▸ Exercise brief
Don't include pictures. Quote the lines below from the first through the line that contains "return CAM+d*((val-CAM[i])/d[i])".

▸ Recorded information
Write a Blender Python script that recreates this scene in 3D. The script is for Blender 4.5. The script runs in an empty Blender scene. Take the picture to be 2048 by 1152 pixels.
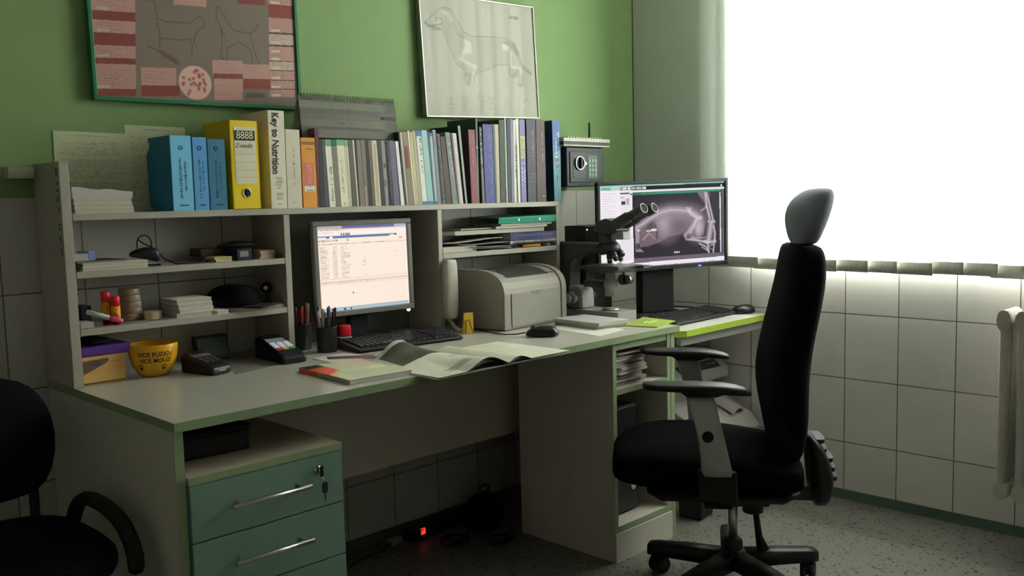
import bpy, bmesh, math, random
import numpy as np
from mathutils import Vector, Matrix, Euler
random.seed(7)
C = bpy.context.scene.collection
PI = math.pi
def R(d): return math.radians(d)

# ------------------------------------------------------------------ camera pose (surveyed from the tile grid, 200 x 250 mm tiles)
FPX, PITCH, YAW, ROLL = 1821.7, .0944, -.7825, -.0245
CAM = Vector((-3.3746, -2.5817, 1.1929))
_fw = Vector((-math.sin(YAW)*math.cos(PITCH), math.cos(YAW)*math.cos(PITCH), -math.sin(PITCH)))
_r0 = Vector((math.cos(YAW), math.sin(YAW), 0)); _u0 = _r0.cross(_fw)
_rt = _r0*math.cos(ROLL)+_u0*math.sin(ROLL); _up = _u0*math.cos(ROLL)-_r0*math.sin(ROLL)
def at(ax, val, x, y):
    """survey helper: point of the plane ax=val seen at photo position (x, y)"""
    d = _fw+_rt*((x-1024)/FPX)-_up*((y-576)/FPX)
    i = 'XYZ'.index(ax)
    return CAM+d*((val-CAM[i])/d[i])

# ------------------------------------------------------------------ colour and materials
def s2l(v):
    v /= 255.0
    return v/12.92 if v <= .04045 else ((v+.055)/1.055)**2.4
def P(r, g, b, k=1.0):
    return tuple(min(.92, s2l(c)*k) for c in (r, g, b))
MATS = {}
def mat(name, rgb, rough=.5, metal=0.0, spec=.4, coat=0.0, var=.06, scale=40, bump=0.0, emit=0.0, ergb=None):
    if name in MATS: return MATS[name]
    m = bpy.data.materials.new(name); m.use_nodes = True
    nt = m.node_tree; b = nt.nodes['Principled BSDF']
    b.inputs['Roughness'].default_value = rough
    b.inputs['Metallic'].default_value = metal
    b.inputs['Specular IOR Level'].default_value = spec
    b.inputs['Coat Weight'].default_value = coat
    b.inputs['Coat Roughness'].default_value = .08
    tc = nt.nodes.new('ShaderNodeTexCoord')
    nz = nt.nodes.new('ShaderNodeTexNoise'); nz.inputs['Scale'].default_value = scale
    nz.inputs['Detail'].default_value = 3
    nt.links.new(tc.outputs['Object'], nz.inputs['Vector'])
    mp = nt.nodes.new('ShaderNodeMapRange')
    mp.inputs['To Min'].default_value = 1-var; mp.inputs['To Max'].default_value = 1+var
    nt.links.new(nz.outputs['Fac'], mp.inputs['Value'])
    mx = nt.nodes.new('ShaderNodeVectorMath'); mx.operation = 'SCALE'
    mx.inputs[0].default_value = rgb
    nt.links.new(mp.outputs['Result'], mx.inputs['Scale'])
    nt.links.new(mx.outputs['Vector'], b.inputs['Base Color'])
    if bump:
        bp = nt.nodes.new('ShaderNodeBump'); bp.inputs['Strength'].default_value = bump
        bp.inputs['Distance'].default_value = .002
        nt.links.new(nz.outputs['Fac'], bp.inputs['Height']); nt.links.new(bp.outputs['Normal'], b.inputs['Normal'])
    if emit:
        b.inputs['Emission Color'].default_value = (*(ergb or rgb), 1)
        b.inputs['Emission Strength'].default_value = emit
    MATS[name] = m
    return m
def vmat(name, emit=0.0, rough=.5, coat=0.0, spec=.3):
    """material that reads the painted colour attribute of its mesh"""
    if name in MATS: return MATS[name]
    m = bpy.data.materials.new(name); m.use_nodes = True
    nt = m.node_tree; b = nt.nodes['Principled BSDF']
    a = nt.nodes.new('ShaderNodeVertexColor'); a.layer_name = 'Col'
    b.inputs['Roughness'].default_value = rough; b.inputs['Coat Weight'].default_value = coat
    b.inputs['Coat Roughness'].default_value = .03; b.inputs['Specular IOR Level'].default_value = spec
    if emit:
        b.inputs['Base Color'].default_value = (.006, .006, .006, 1); b.inputs['Specular IOR Level'].default_value = .04
        nt.links.new(a.outputs['Color'], b.inputs['Emission Color']); b.inputs['Emission Strength'].default_value = emit
    else:
        nt.links.new(a.outputs['Color'], b.inputs['Base Color'])
    MATS[name] = m
    return m

# ------------------------------------------------------------------ mesh builder
class MB:
    def __init__(s): s.v = []; s.f = []; s.mi = []; s.sm = []
    def add(s, vs, fs, mi=0, M=None, smooth=False):
        o = len(s.v)
        s.v += [tuple(M @ Vector(v)) if M else tuple(v) for v in vs]
        for f in fs:
            s.f.append([i+o for i in f]); s.mi.append(mi); s.sm.append(smooth)
        return s
    def box(s, x0, y0, z0, x1, y1, z1, mi=0, M=None):
        x0, x1 = min(x0, x1), max(x0, x1); y0, y1 = min(y0, y1), max(y0, y1); z0, z1 = min(z0, z1), max(z0, z1)
        v = [(x0,y0,z0),(x1,y0,z0),(x1,y1,z0),(x0,y1,z0),(x0,y0,z1),(x1,y0,z1),(x1,y1,z1),(x0,y1,z1)]
        f = [(3,2,1,0),(4,5,6,7),(0,1,5,4),(1,2,6,5),(2,3,7,6),(3,0,4,7)]
        return s.add(v, f, mi, M)
    def hexa(s, v, mi=0, M=None):
        """8 corners: bottom ring (ccw from above) then top ring"""
        return s.add(v, [(3,2,1,0),(4,5,6,7),(0,1,5,4),(1,2,6,5),(2,3,7,6),(3,0,4,7)], mi, M)
    def prism(s, poly, ax, a, b, mi=0, M=None, smooth=False):
        """polygon in the two axes other than ax (cyclic order), pulled from a to b along ax"""
        def mk(p, t):
            return {'X': (t, p[0], p[1]), 'Y': (p[0], t, p[1]), 'Z': (p[0], p[1], t)}[ax]
        n = len(poly)
        v = [mk(p, a) for p in poly]+[mk(p, b) for p in poly]
        f = [tuple(range(n))[::-1], tuple(range(n, 2*n))]
        s.add(v, f, mi, M)
        o = len(s.v)-2*n
        for i in range(n):
            j = (i+1) % n
            s.f.append([o+i, o+j, o+n+j, o+n+i]); s.mi.append(mi); s.sm.append(smooth)
        return s
    def rings(s, rs, mi=0, M=None, caps=True, closed=True, smooth=True):
        n = len(rs[0]); o = len(s.v)
        for r in rs: s.v += [tuple(M @ Vector(p)) if M else tuple(p) for p in r]
        for k in range(len(rs)-1):
            for i in range(n if closed else n-1):
                j = (i+1) % n
                s.f.append([o+k*n+i, o+k*n+j, o+(k+1)*n+j, o+(k+1)*n+i]); s.mi.append(mi); s.sm.append(smooth)
        if caps and closed:
            s.f.append([o+i for i in range(n)][::-1]); s.mi.append(mi); s.sm.append(False)
            s.f.append([o+(len(rs)-1)*n+i for i in range(n)]); s.mi.append(mi); s.sm.append(False)
        return s
    def lathe(s, prof, n=24, mi=0, M=None, caps=True):
        return s.rings([[(r*math.cos(2*PI*i/n), r*math.sin(2*PI*i/n), z) for i in range(n)] for r, z in prof], mi, M, caps)
    def tube(s, pts, r, n=8, mi=0, caps=True, M=None):
        pts = [Vector(p) for p in pts]; rs = []
        rr = r if isinstance(r, (list, tuple)) else [r]*len(pts)
        prev = None
        for i, p in enumerate(pts):
            t = (pts[min(i+1, len(pts)-1)]-pts[max(i-1, 0)]).normalized()
            if prev is None:
                a = Vector((0, 0, 1)) if abs(t.z) < .9 else Vector((1, 0, 0))
                u = t.cross(a).normalized()
            else:
                u = (prev-t*prev.dot(t)).normalized()
            prev = u; w = t.cross(u)
            rs.append([p+(u*math.cos(2*PI*k/n)+w*math.sin(2*PI*k/n))*rr[i] for k in range(n)])
        return s.rings(rs, mi, M, caps)
    def cyl(s, p0, p1, r, n=16, mi=0, M=None): return s.tube([p0, p1], r, n, mi, True, M)
    def ball(s, c, r, n=12, mi=0, sc=(1,1,1), M=None):
        rs = []
        for k in range(1, n):
            a = -PI/2+PI*k/n
            rs.append([(c[0]+sc[0]*r*math.cos(a)*math.cos(2*PI*i/(2*n)), c[1]+sc[1]*r*math.cos(a)*math.sin(2*PI*i/(2*n)), c[2]+sc[2]*r*math.sin(a)) for i in range(2*n)])
        return s.rings(rs, mi, M)
    def grid(s, P, mi=0, M=None, smooth=True):
        h, w = len(P), len(P[0]); o = len(s.v)
        for row in P: s.v += [tuple(M @ Vector(p)) if M else tuple(p) for p in row]
        for i in range(h-1):
            for j in range(w-1):
                s.f.append([o+i*w+j, o+i*w+j+1, o+(i+1)*w+j+1, o+(i+1)*w+j]); s.mi.append(mi); s.sm.append(smooth)
        return s
    def obj(s, name, mats, parent=None, bevel=0, seg=2, subsurf=0, solid=0, ang=40):
        me = bpy.data.meshes.new(name); me.from_pydata(s.v, [], s.f)
        for m in (mats if isinstance(mats, (list, tuple)) else [mats]): me.materials.append(m)
        me.polygons.foreach_set('material_index', s.mi)
        me.polygons.foreach_set('use_smooth', s.sm)
        bm = bmesh.new(); bm.from_mesh(me); bmesh.ops.recalc_face_normals(bm, faces=bm.faces); bm.to_mesh(me); bm.free()
        me.update()
        o = bpy.data.objects.new(name, me); C.objects.link(o)
        if parent: o.parent = parent
        if solid:
            md = o.modifiers.new('Solid', 'SOLIDIFY'); md.thickness = solid; md.offset = -1
        if bevel:
            md = o.modifiers.new('Bevel', 'BEVEL'); md.width = bevel; md.segments = seg; md.limit_method = 'ANGLE'; md.angle_limit = R(ang)
        if subsurf:
            md = o.modifiers.new('Subd', 'SUBSURF'); md.levels = subsurf; md.render_levels = subsurf
        return o

def tag(o, label, cat=None, group=None, kind=None):
    if label: o['label'] = label
    if cat: o['category'] = cat
    if group: o['group'] = group
    if kind: o['kind'] = kind
    return o
def thing(name, label, cat, loc=(0,0,0), rz=0.0, group=None):
    o = bpy.data.objects.new(name, None); C.objects.link(o)
    o.empty_display_size = .05
    o.location = loc; o.rotation_euler = (0, 0, rz)
    return tag(o, label, cat, group)
def single(mb, name, mats, label, cat, loc=(0,0,0), rz=0.0, group=None, **k):
    o = mb.obj(name, mats, None, **k); o.location = loc; o.rotation_euler = (0, 0, rz)
    return tag(o, label, cat, group)
def struct(mb, name, mats, parent=None, **k):
    o = mb.obj(name, mats, parent, **k)
    if not parent: o['kind'] = 'structure'
    return o
def text(name, s, size, m, parent, loc, rot=(R(90),0,0), align='CENTER', sx=1.0, shear=0.0, bold=0.0):
    cu = bpy.data.curves.new(name, 'FONT'); cu.body = s; cu.size = size; cu.align_x = align; cu.align_y = 'CENTER'
    cu.extrude = .00025; cu.shear = shear; cu.offset = bold
    t = bpy.data.objects.new('tmp', cu); C.objects.link(t)
    bpy.context.view_layer.update()
    me = bpy.data.meshes.new_from_object(t.evaluated_get(bpy.context.evaluated_depsgraph_get()))
    bpy.data.objects.remove(t); bpy.data.curves.remove(cu)
    me.name = name; me.materials.clear(); me.materials.append(m)
    o = bpy.data.objects.new(name, me); C.objects.link(o); o.parent = parent
    o.location = loc; o.rotation_euler = rot; o.scale = (sx, 1, 1)
    return o
def sring(cx, cy, z, a, b, n=24, e=3.0, ax='Z'):
    out = []
    for i in range(n):
        t = 2*PI*i/n; c, sn = math.cos(t), math.sin(t)
        x = a*math.copysign(abs(c)**(2/e), c); y = b*math.copysign(abs(sn)**(2/e), sn)
        out.append({'Z': (cx+x, cy+y, z), 'X': (z, cx+x, cy+y), 'Y': (cx+x, z, cy+y)}[ax])
    return out
def rrect(x0, y0, x1, y1, r, n=5):
    out = []
    for cx, cy, a0 in ((x1-r, y0+r, -90), (x1-r, y1-r, 0), (x0+r, y1-r, 90), (x0+r, y0+r, 180)):
        for k in range(n+1):
            a = R(a0+90*k/n); out.append((cx+r*math.cos(a), cy+r*math.sin(a)))
    return out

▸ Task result
Write a Blender Python script that recreates this scene in 3D. The script is for Blender 4.5. The script runs in an empty Blender scene. Take the picture to be 2048 by 1152 pixels.
import bpy, bmesh, math, random
import numpy as np
from mathutils import Vector, Matrix, Euler
random.seed(7)
C = bpy.context.scene.collection
PI = math.pi
def R(d): return math.radians(d)

# ------------------------------------------------------------------ camera pose (surveyed from the tile grid, 200 x 250 mm tiles)
FPX, PITCH, YAW, ROLL = 1821.7, .0944, -.7825, -.0245
CAM = Vector((-3.3746, -2.5817, 1.1929))
_fw = Vector((-math.sin(YAW)*math.cos(PITCH), math.cos(YAW)*math.cos(PITCH), -math.sin(PITCH)))
_r0 = Vector((math.cos(YAW), math.sin(YAW), 0)); _u0 = _r0.cross(_fw)
_rt = _r0*math.cos(ROLL)+_u0*math.sin(ROLL); _up = _u0*math.cos(ROLL)-_r0*math.sin(ROLL)
def at(ax, val, x, y):
    """survey helper: point of the plane ax=val seen at photo position (x, y)"""
    d = _fw+_rt*((x-1024)/FPX)-_up*((y-576)/FPX)
    i = 'XYZ'.index(ax)
    return CAM+d*((val-CAM[i])/d[i])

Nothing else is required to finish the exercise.